Friday, March 25, 2011

RED

Directed by Robert Schwentke.
2010. Rated PG-13, 111 minutes
Cast:
Bruce Willis
Mary-Louise Parker
John Malkovich
Morgan Freeman
Helen Mirren
Karl Urban
Brian Cox
Julian McMahon
Richard Dreyfuss
Ernest Borgnine

Karl Urban

Frank (Willis) is a retired CIA agent who has taken a shine to Sarah (Parker), a telephone customer service rep. Soon enough, he suddenly makes his way to her apartment in Kansas City because the agency is apparently out to kill him for something we don’t yet know and to kill her pretty much just because. Since she doesn’t really know Frank, other than their frequent phone conversations, he has to drag her along, kicking and screaming. Traipsing across the country, narrowly escaping death while getting “the band” back together to help him figure thing thing out ensues.

The band is made up of other former black-ops specialists from various organizations that comprise Frank’s friends. There’s Marvin (Malkovich) who is so paranoid, he lives underground. Joe (Freeman) scopes out nurses at the rest home where he resides. Finally, there’s Victoria (Mirren). She’s a foxy older lady who has a thing for high-caliber firearms.

Red does what it does well enough that we can overlook what it is not so good at.
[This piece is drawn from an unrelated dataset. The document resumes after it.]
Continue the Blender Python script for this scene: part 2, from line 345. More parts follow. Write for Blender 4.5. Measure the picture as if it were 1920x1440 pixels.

It’s good at letting its cast use their familiar personas to draw laughter. Malkovich is particularly effective here, at his neurotic best. It’s good at keeping us guessing what’s really going on without becoming bogged down with maintaining the suspense. It is also surprisingly good at action, given that most of the cast is well beyond their physical primes. Though longtime action hero Willis does have a number of bright spots, its Mirren who shines brightest in this area. Thankfully, we don’t see her trying to perform any superhuman feats. That would be laughable, in a bad way. Instead, she does things she can be reasonably expected to and makes them infinitely more watchable than they should be. Her irrepressible presence makes her compelling in any role. When that is combined with the affinity most action fans have for gunfire, she’s doubly so. Her character also provides us with an interesting subplot about something from her past that may become her present.

What this movie doesn’t do well is develop its characters. For the most part, it skips that task. It prefers to rely on the fact that we expect certain things from each other and tries its darndest to give it to us. It never feels like we’re watching Frank, Marvin, Joe and Victoria. We’re always watching Bruce Willis from the Die Hard movies, John Malkovich from his Coen brothers flicks, Morgan Freeman the wise old sage and Helen Mirren the regal British lady. That’s not necessarily a bad thing, it just renders the movie a bit shallow. Then again, I think shallow may be the point.

Recently, there have been a slew of similarly themed movies. Though this doesn’t revel in its own ridiculousness quite the way The A-Team does, I find it just as enjoyable. It finds its own level of plausible absurdity and runs with it. It’s what The Expendables tries to be and what The Losers can only dream of being.